Nationality: Irish by birth, British by passport.

What did he do? Founded the technology firm Autonomy in 1996 and became Britain's first software billionaire before selling the business to Hewlett-Packard (HP) for over £7bn.

He's been called "Britain's Bill Gates". Except he doesn't look anything like Gates, which is probably a good thing. He also has a PhD from Cambridge where he studied information sciences, meaning he can officially be referred to as a boffin.

Good for him... Yes, good for him but bad for HP. You know when you get a Christmas present and it's packaged up in a big box and you get really excited, but then you open it and there's just loads of tissue paper filling the empty space and it turns out your nan just over-wrapped a pair of socks? Well that's sort of what happened to HP (so they say).

Go on... After buying Autonomy, HP wrote down its value by billions – £5.5bn, in fact. It accuses Autonomy of cooking the books and artificially bloating profits by a factor of more than five in its 2010 annual report.

What does Lynch say? He denies all accusations of book-cooking and says the accounts were fully signed off by auditors.

Lynch said HP has misunderstood international accounting standards and that the profit difference is because the US firm shifted money offshore – known as "transfer pricing" – to bring down its UK tax bill.

...and HP? They accuse Autonomy of over-valuing contracts and included money from sales that they had not actually received.
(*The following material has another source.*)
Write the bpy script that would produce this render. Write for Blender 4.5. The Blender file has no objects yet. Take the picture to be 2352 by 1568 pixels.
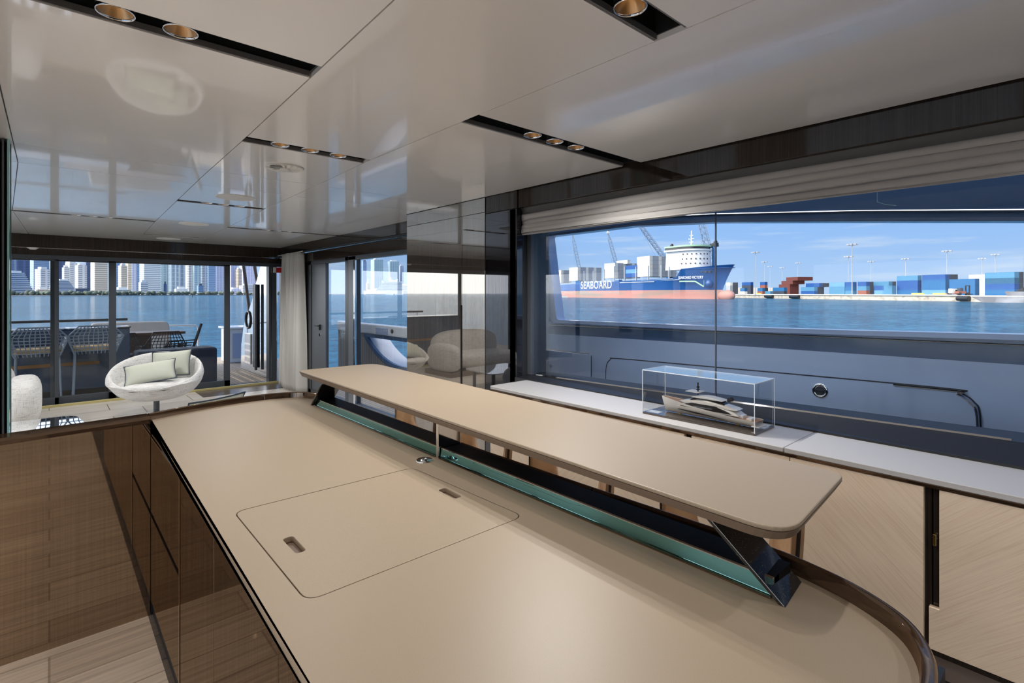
import bpy, bmesh, math, random
from mathutils import Vector, Matrix, Euler
S = bpy.context.scene
COL = S.collection
pi = math.pi
# ------------------------------------------------------------ camera
F, CX, HY, EYE = 1186.0, 1176.0, 674.0, 1.54
TH = math.atan2(1063, 1186)
fx, fy = math.sin(TH), math.cos(TH)
rx, ry = fy, -fx
cam_data = bpy.data.cameras.new('camera')
cam = bpy.data.objects.new('camera', cam_data)
COL.objects.link(cam)
cam.location = (0, 0, EYE)
cam.rotation_euler = (pi / 2, 0, -TH)
cam_data.sensor_width = 36
cam_data.lens = F / 2352 * 36
cam_data.shift_y = -(784 - HY) / 2352
cam_data.clip_start = 0.03
cam_data.clip_end = 60000
S.camera = cam
# ------------------------------------------------------------ colour management
S.view_settings.view_transform = 'Standard'
S.view_settings.look = 'None'
S.view_settings.gamma = 1
S.view_settings.exposure = 0.0
S.view_settings.use_curve_mapping = False
S.cycles.use_denoising = True
S.cycles.max_bounces = 12
S.cycles.transparent_max_bounces = 24
S.cycles.glossy_bounces = 8
S.cycles.diffuse_bounces = 5
S.cycles.sample_clamp_indirect = 6
S.cycles.caustics_reflective = True
S.cycles.caustics_refractive = False
# ------------------------------------------------------------ sky
GLOW = 3.6
W = bpy.data.worlds.new('sky'); S.world = W; W.use_nodes = True
nt = W.node_tree; nt.nodes.clear()
def N(nt, t, **k):
    n = nt.nodes.new(t)
    for a, b in k.items():
        if a.startswith('i_'):
            n.inputs[int(a[2:]) if a[2:].isdigit() else a[2:].replace('_', ' ')].default_value = b
        else: setattr(n, a, b)
    return n
def ramp(nt, stops, interp='LINEAR'):
    r = nt.nodes.new('ShaderNodeValToRGB'); r.color_ramp.interpolation = interp
    e = r.color_ramp.elements
    while len(e) < len(stops): e.new(0.5)
    for i, (p, c) in enumerate(stops):
        e[i].position = p; e[i].color = (*c, 1) if len(c) == 3 else c
    return r
L = nt.links.new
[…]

HP's shareholders must annoyed. No they've taken it lightly.

Really? Of course not! Some of them have launched a $1bn legal action against HP and say the company was trying at the last minute to pull out of the Autonomy deal, an accusation it denies.

So what's Lynch up to now? He, together with some former Autonomy bosses, have started technology investment firm Invoke Capital, which has a $1bn fund to play with.

Its first investment was in Darktrace, which calls itself "the world's first Behavioural Cyber Defence platform" and sounds like a sci-fi euphemism for toilet bowl skidmarks.